• _PROVIDED DATA_:
————

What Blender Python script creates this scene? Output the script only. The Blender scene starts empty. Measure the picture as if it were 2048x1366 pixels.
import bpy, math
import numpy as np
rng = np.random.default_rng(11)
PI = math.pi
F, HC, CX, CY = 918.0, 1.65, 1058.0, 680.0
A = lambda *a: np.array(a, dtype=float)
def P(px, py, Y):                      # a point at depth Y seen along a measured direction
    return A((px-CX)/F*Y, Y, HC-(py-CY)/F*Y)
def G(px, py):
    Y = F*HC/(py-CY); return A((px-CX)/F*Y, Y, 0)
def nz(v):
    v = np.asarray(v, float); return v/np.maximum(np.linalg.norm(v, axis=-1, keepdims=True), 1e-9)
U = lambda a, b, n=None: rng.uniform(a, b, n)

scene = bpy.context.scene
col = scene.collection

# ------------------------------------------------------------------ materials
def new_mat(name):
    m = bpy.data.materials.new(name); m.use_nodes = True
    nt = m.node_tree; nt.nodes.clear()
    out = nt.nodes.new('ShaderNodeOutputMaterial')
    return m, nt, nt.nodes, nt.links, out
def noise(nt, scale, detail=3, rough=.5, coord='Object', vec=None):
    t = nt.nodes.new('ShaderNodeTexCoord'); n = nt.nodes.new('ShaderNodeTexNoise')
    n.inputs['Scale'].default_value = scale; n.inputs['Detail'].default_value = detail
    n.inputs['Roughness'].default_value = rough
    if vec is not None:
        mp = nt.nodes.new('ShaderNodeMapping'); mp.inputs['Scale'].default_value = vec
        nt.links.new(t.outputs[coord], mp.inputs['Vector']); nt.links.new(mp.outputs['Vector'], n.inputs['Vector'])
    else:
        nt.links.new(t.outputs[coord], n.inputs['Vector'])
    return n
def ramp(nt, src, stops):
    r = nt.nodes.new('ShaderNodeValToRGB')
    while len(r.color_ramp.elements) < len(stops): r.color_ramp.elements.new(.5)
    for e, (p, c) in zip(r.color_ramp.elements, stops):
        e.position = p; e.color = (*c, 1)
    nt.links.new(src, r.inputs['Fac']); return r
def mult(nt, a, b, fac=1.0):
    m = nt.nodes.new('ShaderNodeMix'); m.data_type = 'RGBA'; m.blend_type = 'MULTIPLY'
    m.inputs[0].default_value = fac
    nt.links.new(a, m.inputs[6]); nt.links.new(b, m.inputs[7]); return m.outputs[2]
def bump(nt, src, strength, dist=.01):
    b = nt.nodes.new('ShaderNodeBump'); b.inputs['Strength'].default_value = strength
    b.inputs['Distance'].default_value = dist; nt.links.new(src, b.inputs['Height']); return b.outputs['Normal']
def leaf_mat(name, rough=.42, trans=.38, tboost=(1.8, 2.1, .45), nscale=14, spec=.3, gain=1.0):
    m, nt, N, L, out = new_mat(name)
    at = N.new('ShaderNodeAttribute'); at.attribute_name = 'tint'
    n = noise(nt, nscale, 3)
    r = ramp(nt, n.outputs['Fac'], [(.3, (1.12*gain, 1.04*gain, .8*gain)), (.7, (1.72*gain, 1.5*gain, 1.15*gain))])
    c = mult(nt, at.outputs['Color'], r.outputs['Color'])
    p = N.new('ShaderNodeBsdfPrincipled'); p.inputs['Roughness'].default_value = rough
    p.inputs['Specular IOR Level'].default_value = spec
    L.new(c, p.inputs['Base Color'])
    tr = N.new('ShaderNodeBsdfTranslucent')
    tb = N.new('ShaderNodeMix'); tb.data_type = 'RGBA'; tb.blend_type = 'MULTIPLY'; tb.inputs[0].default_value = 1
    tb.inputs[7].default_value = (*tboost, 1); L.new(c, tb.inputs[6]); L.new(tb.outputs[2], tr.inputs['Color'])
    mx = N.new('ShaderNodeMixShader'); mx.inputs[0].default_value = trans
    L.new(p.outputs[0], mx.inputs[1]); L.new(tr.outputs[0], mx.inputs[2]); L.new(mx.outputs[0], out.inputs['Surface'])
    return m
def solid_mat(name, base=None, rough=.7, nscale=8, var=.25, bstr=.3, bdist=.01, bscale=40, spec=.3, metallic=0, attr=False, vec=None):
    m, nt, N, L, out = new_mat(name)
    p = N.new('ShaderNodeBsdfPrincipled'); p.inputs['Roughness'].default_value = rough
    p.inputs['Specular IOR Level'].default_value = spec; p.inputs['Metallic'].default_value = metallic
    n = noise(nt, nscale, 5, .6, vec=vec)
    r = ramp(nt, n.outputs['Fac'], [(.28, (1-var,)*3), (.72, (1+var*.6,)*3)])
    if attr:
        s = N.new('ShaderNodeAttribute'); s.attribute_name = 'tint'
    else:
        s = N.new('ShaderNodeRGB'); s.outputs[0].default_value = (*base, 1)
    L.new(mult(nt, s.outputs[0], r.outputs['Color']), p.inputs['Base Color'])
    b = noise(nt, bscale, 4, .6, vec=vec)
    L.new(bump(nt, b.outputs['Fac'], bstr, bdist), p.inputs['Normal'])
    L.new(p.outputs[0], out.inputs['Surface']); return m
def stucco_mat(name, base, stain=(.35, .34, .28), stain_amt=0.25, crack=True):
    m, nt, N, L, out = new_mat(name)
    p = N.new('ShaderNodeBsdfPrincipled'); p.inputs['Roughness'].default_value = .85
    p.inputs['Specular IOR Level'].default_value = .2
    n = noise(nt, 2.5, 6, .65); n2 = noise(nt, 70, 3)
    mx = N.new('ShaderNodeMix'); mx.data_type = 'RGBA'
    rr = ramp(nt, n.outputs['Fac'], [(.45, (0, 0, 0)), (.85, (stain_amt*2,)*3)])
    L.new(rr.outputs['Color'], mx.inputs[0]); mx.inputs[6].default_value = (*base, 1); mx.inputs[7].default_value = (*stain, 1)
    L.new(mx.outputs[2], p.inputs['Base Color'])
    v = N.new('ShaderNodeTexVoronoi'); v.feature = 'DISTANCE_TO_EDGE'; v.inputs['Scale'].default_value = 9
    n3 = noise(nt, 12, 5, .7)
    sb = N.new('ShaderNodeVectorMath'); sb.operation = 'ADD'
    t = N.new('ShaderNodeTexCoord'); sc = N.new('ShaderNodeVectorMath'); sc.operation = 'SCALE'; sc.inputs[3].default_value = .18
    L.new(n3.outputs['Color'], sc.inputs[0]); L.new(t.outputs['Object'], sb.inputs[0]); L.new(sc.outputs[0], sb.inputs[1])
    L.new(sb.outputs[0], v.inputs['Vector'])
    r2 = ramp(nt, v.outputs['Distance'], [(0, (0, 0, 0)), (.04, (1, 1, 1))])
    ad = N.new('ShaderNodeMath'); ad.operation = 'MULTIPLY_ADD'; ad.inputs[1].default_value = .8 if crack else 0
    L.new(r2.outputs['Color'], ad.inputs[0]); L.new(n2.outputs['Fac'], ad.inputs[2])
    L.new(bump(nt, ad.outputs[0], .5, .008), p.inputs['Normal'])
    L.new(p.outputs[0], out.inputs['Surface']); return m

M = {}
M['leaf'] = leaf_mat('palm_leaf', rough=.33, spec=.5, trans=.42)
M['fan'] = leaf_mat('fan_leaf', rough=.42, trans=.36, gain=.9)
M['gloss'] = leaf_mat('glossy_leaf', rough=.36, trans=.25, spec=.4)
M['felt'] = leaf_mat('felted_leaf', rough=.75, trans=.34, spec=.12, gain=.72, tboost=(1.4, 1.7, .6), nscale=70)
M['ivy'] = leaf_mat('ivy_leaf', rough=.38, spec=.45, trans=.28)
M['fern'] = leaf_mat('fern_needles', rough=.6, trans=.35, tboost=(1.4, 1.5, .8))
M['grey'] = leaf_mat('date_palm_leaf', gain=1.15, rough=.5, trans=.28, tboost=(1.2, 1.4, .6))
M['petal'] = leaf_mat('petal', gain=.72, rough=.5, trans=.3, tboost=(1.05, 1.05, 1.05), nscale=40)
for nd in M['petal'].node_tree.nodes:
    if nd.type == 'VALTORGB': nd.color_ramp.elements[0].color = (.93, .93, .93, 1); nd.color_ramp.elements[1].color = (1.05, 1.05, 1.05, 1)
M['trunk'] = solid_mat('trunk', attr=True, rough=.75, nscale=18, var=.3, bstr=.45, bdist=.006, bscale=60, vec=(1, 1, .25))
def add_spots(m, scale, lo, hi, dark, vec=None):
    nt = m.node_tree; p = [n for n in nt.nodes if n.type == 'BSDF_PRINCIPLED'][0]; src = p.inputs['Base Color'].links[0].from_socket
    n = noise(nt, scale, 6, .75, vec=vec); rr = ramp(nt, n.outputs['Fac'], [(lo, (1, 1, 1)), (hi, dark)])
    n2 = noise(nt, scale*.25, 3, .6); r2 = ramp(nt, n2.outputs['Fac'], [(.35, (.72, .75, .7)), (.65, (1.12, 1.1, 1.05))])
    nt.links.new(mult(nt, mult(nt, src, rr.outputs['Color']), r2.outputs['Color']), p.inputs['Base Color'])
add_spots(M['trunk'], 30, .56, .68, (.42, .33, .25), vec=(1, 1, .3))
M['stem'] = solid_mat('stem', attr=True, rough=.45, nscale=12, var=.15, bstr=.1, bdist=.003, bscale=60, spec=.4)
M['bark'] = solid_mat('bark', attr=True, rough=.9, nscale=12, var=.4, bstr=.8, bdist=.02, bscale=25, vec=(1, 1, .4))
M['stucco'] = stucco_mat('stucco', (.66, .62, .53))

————

• _WHAT NEEDS TO BE DONE_:
Lines from the beginning of the data above through the line containing "col = scene.collection" are to be returned exactly, and no others.

• _EXERCISE RESPONSE_:
What Blender Python script creates this scene? Output the script only. The Blender scene starts empty. Measure the picture as if it were 2048x1366 pixels.
import bpy, math
import numpy as np
rng = np.random.default_rng(11)
PI = math.pi
F, HC, CX, CY = 918.0, 1.65, 1058.0, 680.0
A = lambda *a: np.array(a, dtype=float)
def P(px, py, Y):                      # a point at depth Y seen along a measured direction
    return A((px-CX)/F*Y, Y, HC-(py-CY)/F*Y)
def G(px, py):
    Y = F*HC/(py-CY); return A((px-CX)/F*Y, Y, 0)
def nz(v):
    v = np.asarray(v, float); return v/np.maximum(np.linalg.norm(v, axis=-1, keepdims=True), 1e-9)
U = lambda a, b, n=None: rng.uniform(a, b, n)

scene = bpy.context.scene
col = scene.collection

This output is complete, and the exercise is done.